Conversations with Evangelists

As a writer, I’ve gotten used to working on my own. I spend hours and months and years in isolation to bring something to life. It’s a great lifestyle for an introvert like me.

One of the unexpected pleasures of having a book be relatively successful is that it’s gotten me out of the house, in a very specific way. I’ve done interviews and podcasts and book talks, which are wonderfully constrained, enclosed encounters that last a knowable amount of time. They’re fun and engaging and totally fit my need for human interaction. I’ve always enjoyed one-on-one conversations and small groups, feel overwhelmed in big cocktail parties and potlucks. And when doing a presentation, even a presentation to a room of 600, it’s still an enclosed performance followed by a series of one-on-one questions and comments. Works great.

But there’s been one particular kind of one-on-one that’s been harder to take: when someone sees my work as a validation of their long-held beliefs, and wants me to join their crusade. Sometimes those are just silly. One of the very first comments I got about the work was from a father who’d sent his two sons to Texas A&M, and who said (in paraphrase), “You really hit the nail on the head! I didn’t spend all this money to have my kids taught by foreign-speaking foreigners, and the H1B visa program is a disgrace, and…” What he read is not what I wrote—often enough the case, I suppose.

Others are harder. Education reformers and social reformers alike have wanted me to join their community, to lend my weight (and my money) to their cause. And some of them really won’t get off the porch. Because I’m a nice guy and I was raised to please other people, it’s hard for me to just say “No. Go away. This conversation is over.” I can do that with salespeople, because they’re totally used to it, and they’ve got two thousand more names on the contact list after I hang up the phone. But the reformers really are motivated by what they see as noble goals, and I can empathize with their intentions even while I think that their messianic strategies aren’t likely to achieve what they want. They see me as a potential ally in their journey to utopia, and that’s a tough stance to negotiate with.

One of the difficulties with those conversations is that they’re asymmetric. I respect their beliefs, and their project. I have no interest in convincing them that I think they’re wrong. They’ve found work that they’re committed to, a circumstance deeply to be admired.
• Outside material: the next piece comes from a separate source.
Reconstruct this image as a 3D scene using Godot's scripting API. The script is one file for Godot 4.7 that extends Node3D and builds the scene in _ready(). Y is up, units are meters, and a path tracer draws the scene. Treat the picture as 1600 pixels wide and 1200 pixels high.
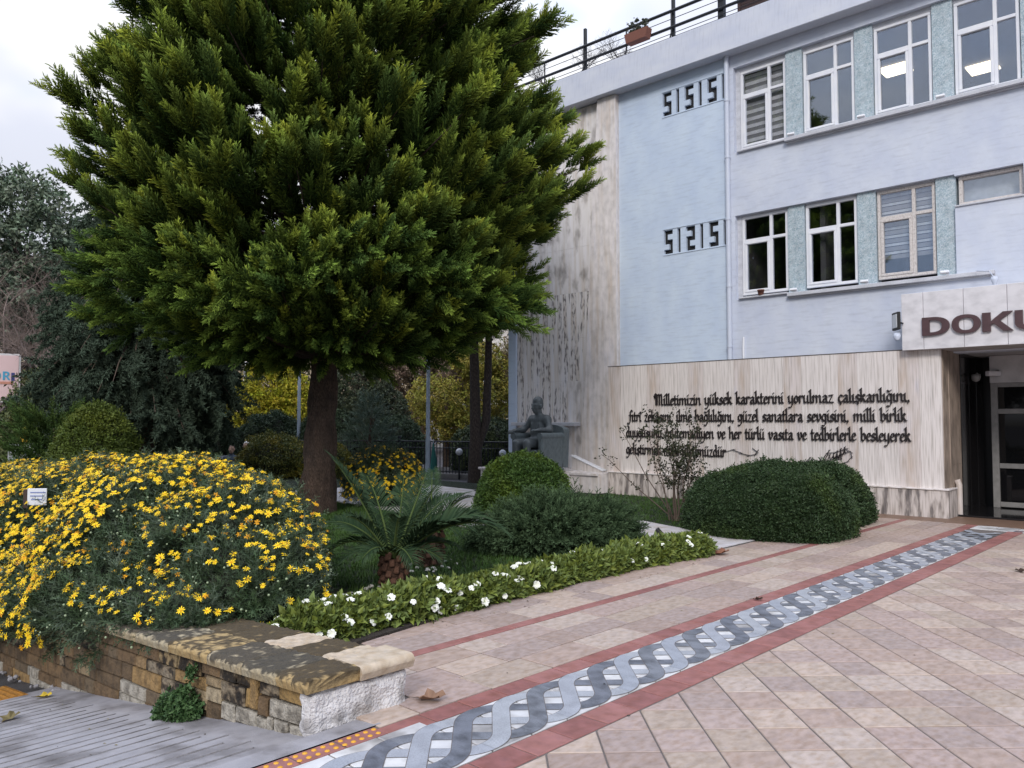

But because of their convictions, they have no similar reticence about trying to convert me. “If you’d only just read [fill in the blank… L Ron Hubbard, The Book of Mormon, Franklin Graham, Jacques Derrida, Noam Chomsky…], you’d see the truth!” Well, I could read a lot of things. I could read the Koran, the Bagavad Gita, the collected works of George Fox. I could read The Art of the Deal, Your Best Life Now, How to Win Friends and Influence People. Every evangelist has the book that provides the answer. And I have no interest in trying to undermine their faith.

I admire evangelical fervor. I have it myself, in the classroom. But I know enough to know that not everyone will be interested in following my particular path, and that each of the people I talk with can discover any number of ideas and connections that will add meaning to their life and their work. Being an enthusiast is not the same as being a missionary. You have to know when to let it go.